Wie ist es aus Ihrer langjährigen Erfahrung mit der Seriosität privater Pfandhäuser beziehungsweise Goldankäufer bestellt?

Rackwitz: Bei uns war unlängst eine Frau, die Schmuck verkaufen wollte. Für den Goldwert hat sie dafür ganz in der Nähe etwas über 200 Euro geboten bekommen. Unsere Schätzerin hat einen Goldanteil von rund 3.000 Euro errechnet, also ein Vielfaches.

Ein Juwel wie das Leihamt könnte Begehrlichkeiten wecken. Was erhoffen Sie sich für Deutschlands letztes öffentlich-rechtliches Pfandhaus?

Rackwitz: Seit vielen Jahren steht das Mannheimer Leihamt bei solventen privaten Mitbewerbern auf der Einkaufsliste. Es könnte sein, dass die mit meiner Pensionierung eine Chance wittern. Ich hoffe, das Leihamt bleibt auch die nächsten 200 Jahre „städtisch“.
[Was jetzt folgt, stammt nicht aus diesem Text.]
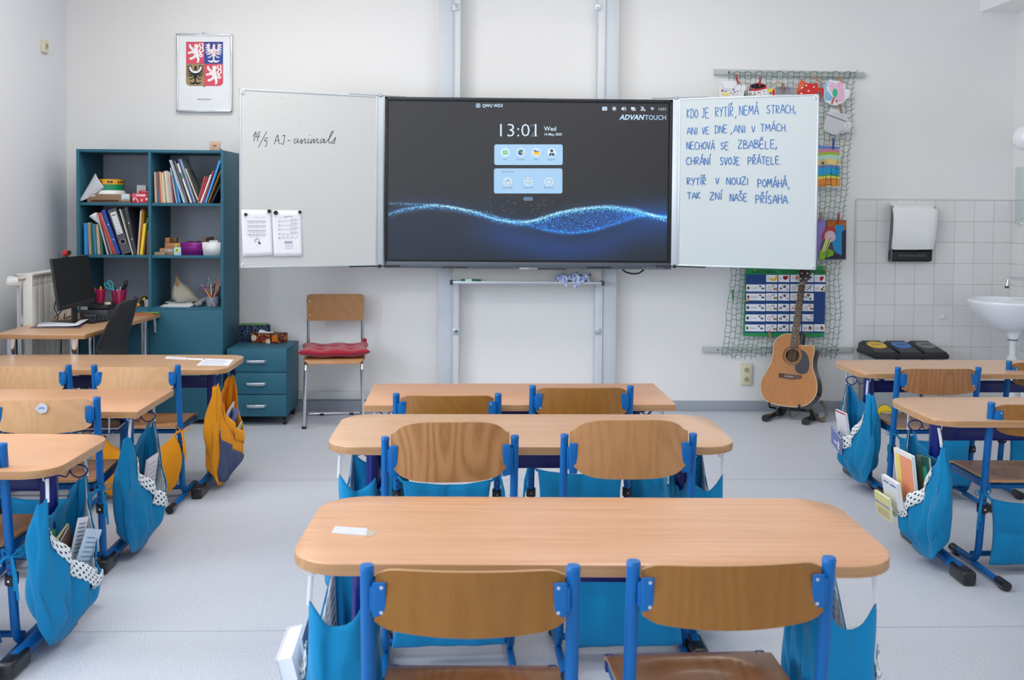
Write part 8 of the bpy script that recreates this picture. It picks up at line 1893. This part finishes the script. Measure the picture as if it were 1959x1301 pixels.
for sx in (-.178, .178):
    for z in (.80, .705): m.cyl((sx, .184, z), (sx, .181, z), .0045, None, 10)
m.build('rivets', M_CHROME, bk, kind='stuff')
m = MB(); m.prism([(x, y-.02, .455) for x, y in rounded(-.20, .20, -.20, .19, .05)], (0, 0, -.012), bevel=.003); m.prism([(x, y, z) for x, y, z in ((-.195, -.215, .455), (.195, -.215, .455), (.165, -.232, .425), (-.165, -.232, .425))], (0, .02, 0), bevel=.004); m.build('seat', PLY[1], rc)
cu = thing('seat_cushion', 'dark red padded cushion on the cantilever chair', 'cushion', (rc.location.x, rc.location.y, .456), radians(7))
def cush(a, b, s):
    u, v = a*2-1, b*2-1; r_ = (1-abs(u)**5)**.35*(1-abs(v)**5)**.35 if abs(u) < 1 and abs(v) < 1 else 0
    tuft = 0
    for (cx2, cy2) in ((-.45, -.4), (.45, -.4), (-.45, .4), (.45, .4), (0, 0)): tuft += math.exp(-((u-cx2)**2+(v-cy2)**2)/.035)
    w_ = .215*(1-.05*cos(pi*v)*abs(u)) ; return V((u*w_*(1.02-.03*v), v*.205-.015, .028+s*.030*r_*(1-.55*min(1, tuft))+.006*sin(u*7+1)*r_+.016*abs(u*v)**2))
m = MB(); g0 = m.sheet(lambda a, b: cush(a, b, 1), 34, 34); g1 = m.sheet(lambda a, b: cush(a, b, -.8), 34, 34)
for (A, B) in ((g0[0], g1[0]), (g0[-1], g1[-1]), ([r_[0] for r_ in g0], [r_[0] for r_ in g1]), ([r_[-1] for r_ in g0], [r_[-1] for r_ in g1])):
    for k in range(len(A)-1): f = m.bm.faces.new((A[k], A[k+1], B[k+1], B[k])); f.smooth = True
M_REDC = fabric('dark_red_cotton', '#a11c34'); m.build('padding', M_REDC, cu, sharp=0)
for s in (1,):
    m = MB(); m.tube([(s*.19, .17, .035), (s*.20, .185, .05), (s*.203, .20, .06)], .006, 6); m.box((s*.20, .19, .055), (.03, .035, .05), bevel=.01); m.tube([(s*.20, .19, .03), (s*.205, .17, -.02)], .004, 6, flat=(.008, .002, (0, 1, 0))); m.build('tie', M_REDC, cu)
Was macht der Pensionär Rackwitz?

Rackwitz: Meine Frau hat ein Reisebüro, da werde ich im Hintergrund mitarbeiten. Meine kleine Hündin Lotti will bewegt werden. Außerdem wartet der Schrebergarten mit Obstbäumen, selbstgezogenen Tomaten und Melonen auf mich.